PUNTA DE ALFILER. Se vuelve a plantear aquí el problema de la relación entre la tradición (el anuncio de Cristo que nos llega desde el pasado, apoyándose en un hecho histórico que nos precede en el tiempo) y el presente, o mejor dicho, la «Presencia presente» de Jesucristo que me alcanza ahora (por decirlo con una expresión sintética de Giussani). Ratzinger focaliza este problema en su Introducción al cristianismo (1968, Intr., cap. 1.3), afirmando que para el hombre contemporáneo, completamente orientado al “progreso”, una fe simplemente tradicional ha perdido todo su interés. A no ser que, precisamente esta circunstancia, no acabe siendo un revulsivo para el nacer de un verdadero interés por la fe, por reconocer que la revelación de Jesucristo es siempre como «la punta de un alfiler», el «punto de incidencia» de un Hecho en la historia, algo que como un aguja “pincha” y “entra” en nuestro presente.
En esta misma longitud de onda, se encuentra la intuición “extrema” de von Balthasar, según la cual la historia y la tradición cristiana deben «conservar siempre o reconquistar su vitalidad para el presente y el futuro», porque «todo lo que hemos realizado hasta el momento no [es] todavía lo que Jesucristo nos exige ahora, directamente, a mí y a ti, a nuestra generación». No se trata por tanto de ser “tradicionalistas” o “innovadores”, sino de entender qué es la vida cristiana y, por tanto, la «santidad»: relación con una Presencia viva que siempre trastoca lo que “ya sabemos”. «Hará falta, por tanto, fijar la mirada allí donde la joven santidad rompe la corteza del pasado para salir a la luz fresca como el primer día en el mundo contemporáneo y presente», como sucedió con Francisco de Asís (Abbattere i bastioni, 1952, cap. 1).

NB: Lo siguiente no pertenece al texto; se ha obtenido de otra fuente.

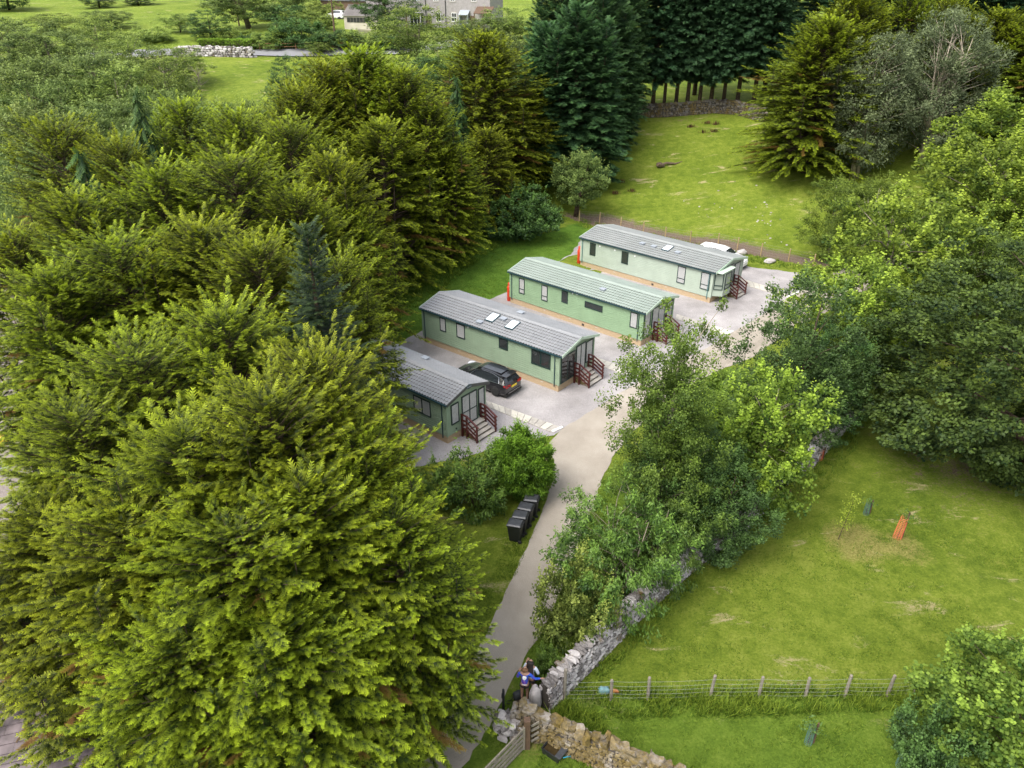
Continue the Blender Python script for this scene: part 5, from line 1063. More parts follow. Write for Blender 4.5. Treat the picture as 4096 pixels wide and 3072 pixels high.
for k, ox, oyb, oyt, Rr, lb, c in [
 ('bare', 437, 232, 130, 2.0, 'thin leaning nearly bare tree before the bright field', 'bare tree'), ('bare', 365, 215, 95, 3.4, 'sparse forked tree in front of the far road', 'bare tree'),
 ('dark1', 635, 245, 125, 2.8, 'round dark green tree at the right of the bright field', 'tree'), ('dark1', 458, 88, 24, 3.4, 'upright dark evergreen behind the clipped hedge', 'evergreen'),
 ('ash1', 535, 62, -60, 6.5, 'tree with a thick grey trunk standing in the far meadow', 'tree'), ('dark1', 838, 72, -70, 5.0, 'dark-crowned tree beside the far shed', 'tree'),
 ('ash2', 900, 165, 20, 5.2, 'large pale willow-like tree in front of the stone house', 'tree'), ('ash2', 960, 215, 95, 3.4, 'pale tree at the road bend', 'tree'), ('ash2', 690, 118, 92, 2.0, 'small brownish shrub beside the far road', 'shrub'),
 ('syc1', 985, 86, 55, 1.8, 'bright shrub in front of the stone house', 'shrub'), ('dark1', 930, 255, 130, 4.0, 'dark tree between the big conifers and the road bend', 'tree'),
 ('ash3', 1040, 120, 40, 5.0, 'pale rounded tree right of the stone house', 'tree'), ('ash2', 1100, 110, 20, 5.0, 'pale tree before the far right meadow', 'tree'), ('ash3', 1110, 230, 75, 5.0, 'pale tree left of the blue-green conifers', 'tree'),
 ('ash2', 120, 70, 30, 4.0, 'pale tree at the left of the far meadow', 'tree'), ('ash3', 240, 62, 22, 4.0, 'grey-green tree in the lower far meadow', 'tree'), ('ash2', 390, 70, 30, 3.2, 'pale small tree left of the upright evergreen', 'tree'), ('palesh', 330, 90, 60, 3.0, 'pale bush before the far road at the left', 'bush'),
 ('dark1', 300, 12, -40, 4.0, 'dark tree at the top edge of the far meadow', 'tree'), ('dark1', 20, 20, -60, 5.0, 'dark tree at the extreme top left', 'tree'), ('dark1', 215, 16, -30, 4.0, 'dark round tree at the back of the far meadow', 'tree'),
 ('ash3', 480, 12, -50, 6, 'tree at the top edge behind the thick-trunked one', 'tree'), ('ash3', 640, 20, -60, 6, 'tree at the top edge left of the shed', 'tree')]:
    tb(k, ox, oyb, oyt, Rr, lb, c)
GH = 'bushes of the hedgerow along the far road'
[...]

Y en plena crisis del 68, en una conversación con algunos jóvenes, Giussani observaba: «...me parece un signo de los tiempos que lo que fundamenta o puede fundamentar el llamamiento y la adhesión al hecho cristiano ya no es el planteamiento de la tradición, ya no es la historia. [...] Lo único que creo que ahora mismo puede constituir un motivo de adhesión es el encuentro con un anuncio, es el cristianismo como anuncio, no como teoría. Un anuncio, es decir, cierto tipo de presencia, cierta presencia cargada de mensaje» (cit. en A. Savorana, Luigi Giussani. Su vida, Encuentro 2015, pp. 430-431).
He aquí que irrumpe una percepción positiva de la crisis de la tradición: el descubrimiento que el acontecimiento cristiano es en sí mismo, permanentemente, una realidad que plantea una crisis: una puesta en discusión de la vida, la irrupción de una novedad que reclama toda nuestra libertad a decidir en su favor o en contra. ¿Dónde y cómo podemos seguir a Cristo hoy? ¿Simplemente recuperando lo que se ha perdido de la tradición? Estos autores sugieren, con mayor audacia, otra respuesta: Cristo está de parte de la crisis, en el sentido exacto de que Él está de parte de la herida del corazón del hombre y que desde este centro incandescente continúa inquietándolo.